Could you output each line of the data that follows exactly?

** start **

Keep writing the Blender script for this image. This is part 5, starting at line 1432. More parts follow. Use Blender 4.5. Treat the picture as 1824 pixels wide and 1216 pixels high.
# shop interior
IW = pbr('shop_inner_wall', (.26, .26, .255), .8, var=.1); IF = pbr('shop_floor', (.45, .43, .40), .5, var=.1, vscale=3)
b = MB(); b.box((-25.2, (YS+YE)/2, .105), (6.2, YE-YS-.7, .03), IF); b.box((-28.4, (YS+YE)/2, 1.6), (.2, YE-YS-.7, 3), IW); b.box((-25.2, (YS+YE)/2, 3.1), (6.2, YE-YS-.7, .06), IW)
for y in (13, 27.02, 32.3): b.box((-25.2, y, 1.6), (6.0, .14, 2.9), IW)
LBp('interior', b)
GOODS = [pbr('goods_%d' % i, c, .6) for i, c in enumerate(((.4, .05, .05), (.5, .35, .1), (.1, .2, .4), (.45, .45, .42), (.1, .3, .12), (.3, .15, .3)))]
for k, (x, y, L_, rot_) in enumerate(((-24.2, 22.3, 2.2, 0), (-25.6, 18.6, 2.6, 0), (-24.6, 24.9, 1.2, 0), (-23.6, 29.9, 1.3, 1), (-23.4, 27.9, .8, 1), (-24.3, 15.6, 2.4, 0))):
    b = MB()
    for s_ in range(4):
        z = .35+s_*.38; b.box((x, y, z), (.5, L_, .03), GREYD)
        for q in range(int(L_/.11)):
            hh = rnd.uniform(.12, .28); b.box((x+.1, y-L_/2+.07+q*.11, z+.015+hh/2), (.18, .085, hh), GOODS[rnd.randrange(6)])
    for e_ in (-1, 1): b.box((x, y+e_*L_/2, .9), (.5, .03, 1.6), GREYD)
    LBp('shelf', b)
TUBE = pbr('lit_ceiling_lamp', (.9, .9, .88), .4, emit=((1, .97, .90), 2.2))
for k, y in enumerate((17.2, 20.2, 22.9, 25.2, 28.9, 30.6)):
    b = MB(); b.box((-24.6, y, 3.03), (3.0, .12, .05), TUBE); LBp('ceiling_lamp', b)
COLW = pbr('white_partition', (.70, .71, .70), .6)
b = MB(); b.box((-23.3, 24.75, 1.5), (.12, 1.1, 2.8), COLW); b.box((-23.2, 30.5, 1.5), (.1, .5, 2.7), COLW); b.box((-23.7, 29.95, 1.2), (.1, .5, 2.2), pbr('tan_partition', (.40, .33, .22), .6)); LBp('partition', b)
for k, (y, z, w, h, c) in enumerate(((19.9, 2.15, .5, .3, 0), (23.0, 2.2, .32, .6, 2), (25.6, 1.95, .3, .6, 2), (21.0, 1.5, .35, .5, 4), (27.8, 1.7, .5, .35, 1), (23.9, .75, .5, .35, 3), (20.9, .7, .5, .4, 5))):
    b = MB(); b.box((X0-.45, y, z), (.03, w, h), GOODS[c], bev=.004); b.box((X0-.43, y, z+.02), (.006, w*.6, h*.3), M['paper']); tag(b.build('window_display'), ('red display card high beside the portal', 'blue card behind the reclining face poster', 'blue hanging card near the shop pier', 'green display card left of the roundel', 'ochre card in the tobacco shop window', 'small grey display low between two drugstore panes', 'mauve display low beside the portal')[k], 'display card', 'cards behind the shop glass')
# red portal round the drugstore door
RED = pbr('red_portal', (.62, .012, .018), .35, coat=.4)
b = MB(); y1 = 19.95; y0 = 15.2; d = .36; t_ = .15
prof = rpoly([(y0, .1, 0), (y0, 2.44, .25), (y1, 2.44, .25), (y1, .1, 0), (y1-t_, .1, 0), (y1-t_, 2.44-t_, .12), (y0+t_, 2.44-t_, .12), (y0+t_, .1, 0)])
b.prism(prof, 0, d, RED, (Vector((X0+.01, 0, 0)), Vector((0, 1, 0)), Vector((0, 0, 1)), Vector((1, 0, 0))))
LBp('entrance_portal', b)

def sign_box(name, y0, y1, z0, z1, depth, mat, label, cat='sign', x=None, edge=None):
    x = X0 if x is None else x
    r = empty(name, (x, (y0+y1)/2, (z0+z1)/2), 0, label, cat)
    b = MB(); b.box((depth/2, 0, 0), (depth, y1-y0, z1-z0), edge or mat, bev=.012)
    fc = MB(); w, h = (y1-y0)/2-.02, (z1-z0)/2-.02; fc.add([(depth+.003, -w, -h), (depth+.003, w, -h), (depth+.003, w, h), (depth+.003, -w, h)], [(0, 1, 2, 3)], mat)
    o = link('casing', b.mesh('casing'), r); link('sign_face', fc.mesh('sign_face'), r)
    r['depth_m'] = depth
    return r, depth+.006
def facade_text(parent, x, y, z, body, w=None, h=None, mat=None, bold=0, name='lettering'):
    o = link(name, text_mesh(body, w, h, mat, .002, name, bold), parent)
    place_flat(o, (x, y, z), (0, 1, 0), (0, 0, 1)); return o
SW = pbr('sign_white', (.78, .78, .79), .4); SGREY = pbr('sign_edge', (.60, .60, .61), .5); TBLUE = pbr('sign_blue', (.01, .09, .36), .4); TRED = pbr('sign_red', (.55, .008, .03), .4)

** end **

_CORRECT ANSWER_
Keep writing the Blender script for this image. This is part 5, starting at line 1432. More parts follow. Use Blender 4.5. Treat the picture as 1824 pixels wide and 1216 pixels high.
# shop interior
IW = pbr('shop_inner_wall', (.26, .26, .255), .8, var=.1); IF = pbr('shop_floor', (.45, .43, .40), .5, var=.1, vscale=3)
b = MB(); b.box((-25.2, (YS+YE)/2, .105), (6.2, YE-YS-.7, .03), IF); b.box((-28.4, (YS+YE)/2, 1.6), (.2, YE-YS-.7, 3), IW); b.box((-25.2, (YS+YE)/2, 3.1), (6.2, YE-YS-.7, .06), IW)
for y in (13, 27.02, 32.3): b.box((-25.2, y, 1.6), (6.0, .14, 2.9), IW)
LBp('interior', b)
GOODS = [pbr('goods_%d' % i, c, .6) for i, c in enumerate(((.4, .05, .05), (.5, .35, .1), (.1, .2, .4), (.45, .45, .42), (.1, .3, .12), (.3, .15, .3)))]
for k, (x, y, L_, rot_) in enumerate(((-24.2, 22.3, 2.2, 0), (-25.6, 18.6, 2.6, 0), (-24.6, 24.9, 1.2, 0), (-23.6, 29.9, 1.3, 1), (-23.4, 27.9, .8, 1), (-24.3, 15.6, 2.4, 0))):
    b = MB()
    for s_ in range(4):
        z = .35+s_*.38; b.box((x, y, z), (.5, L_, .03), GREYD)
        for q in range(int(L_/.11)):
            hh = rnd.uniform(.12, .28); b.box((x+.1, y-L_/2+.07+q*.11, z+.015+hh/2), (.18, .085, hh), GOODS[rnd.randrange(6)])
    for e_ in (-1, 1): b.box((x, y+e_*L_/2, .9), (.5, .03, 1.6), GREYD)
    LBp('shelf', b)
TUBE = pbr('lit_ceiling_lamp', (.9, .9, .88), .4, emit=((1, .97, .90), 2.2))
for k, y in enumerate((17.2, 20.2, 22.9, 25.2, 28.9, 30.6)):
    b = MB(); b.box((-24.6, y, 3.03), (3.0, .12, .05), TUBE); LBp('ceiling_lamp', b)
COLW = pbr('white_partition', (.70, .71, .70), .6)
b = MB(); b.box((-23.3, 24.75, 1.5), (.12, 1.1, 2.8), COLW); b.box((-23.2, 30.5, 1.5), (.1, .5, 2.7), COLW); b.box((-23.7, 29.95, 1.2), (.1, .5, 2.2), pbr('tan_partition', (.40, .33, .22), .6)); LBp('partition', b)
for k, (y, z, w, h, c) in enumerate(((19.9, 2.15, .5, .3, 0), (23.0, 2.2, .32, .6, 2), (25.6, 1.95, .3, .6, 2), (21.0, 1.5, .35, .5, 4), (27.8, 1.7, .5, .35, 1), (23.9, .75, .5, .35, 3), (20.9, .7, .5, .4, 5))):
    b = MB(); b.box((X0-.45, y, z), (.03, w, h), GOODS[c], bev=.004); b.box((X0-.43, y, z+.02), (.006, w*.6, h*.3), M['paper']); tag(b.build('window_display'), ('red display card high beside the portal', 'blue card behind the reclining face poster', 'blue hanging card near the shop pier', 'green display card left of the roundel', 'ochre card in the tobacco shop window', 'small grey display low between two drugstore panes', 'mauve display low beside the portal')[k], 'display card', 'cards behind the shop glass')
# red portal round the drugstore door
RED = pbr('red_portal', (.62, .012, .018), .35, coat=.4)
b = MB(); y1 = 19.95; y0 = 15.2; d = .36; t_ = .15
prof = rpoly([(y0, .1, 0), (y0, 2.44, .25), (y1, 2.44, .25), (y1, .1, 0), (y1-t_, .1, 0), (y1-t_, 2.44-t_, .12), (y0+t_, 2.44-t_, .12), (y0+t_, .1, 0)])
b.prism(prof, 0, d, RED, (Vector((X0+.01, 0, 0)), Vector((0, 1, 0)), Vector((0, 0, 1)), Vector((1, 0, 0))))
LBp('entrance_portal', b)

def sign_box(name, y0, y1, z0, z1, depth, mat, label, cat='sign', x=None, edge=None):
    x = X0 if x is None else x
    r = empty(name, (x, (y0+y1)/2, (z0+z1)/2), 0, label, cat)
    b = MB(); b.box((depth/2, 0, 0), (depth, y1-y0, z1-z0), edge or mat, bev=.012)
    fc = MB(); w, h = (y1-y0)/2-.02, (z1-z0)/2-.02; fc.add([(depth+.003, -w, -h), (depth+.003, w, -h), (depth+.003, w, h), (depth+.003, -w, h)], [(0, 1, 2, 3)], mat)
    o = link('casing', b.mesh('casing'), r); link('sign_face', fc.mesh('sign_face'), r)
    r['depth_m'] = depth
    return r, depth+.006
def facade_text(parent, x, y, z, body, w=None, h=None, mat=None, bold=0, name='lettering'):
    o = link(name, text_mesh(body, w, h, mat, .002, name, bold), parent)
    place_flat(o, (x, y, z), (0, 1, 0), (0, 0, 1)); return o
SW = pbr('sign_white', (.78, .78, .79), .4); SGREY = pbr('sign_edge', (.60, .60, .61), .5); TBLUE = pbr('sign_blue', (.01, .09, .36), .4); TRED = pbr('sign_red', (.55, .008, .03), .4)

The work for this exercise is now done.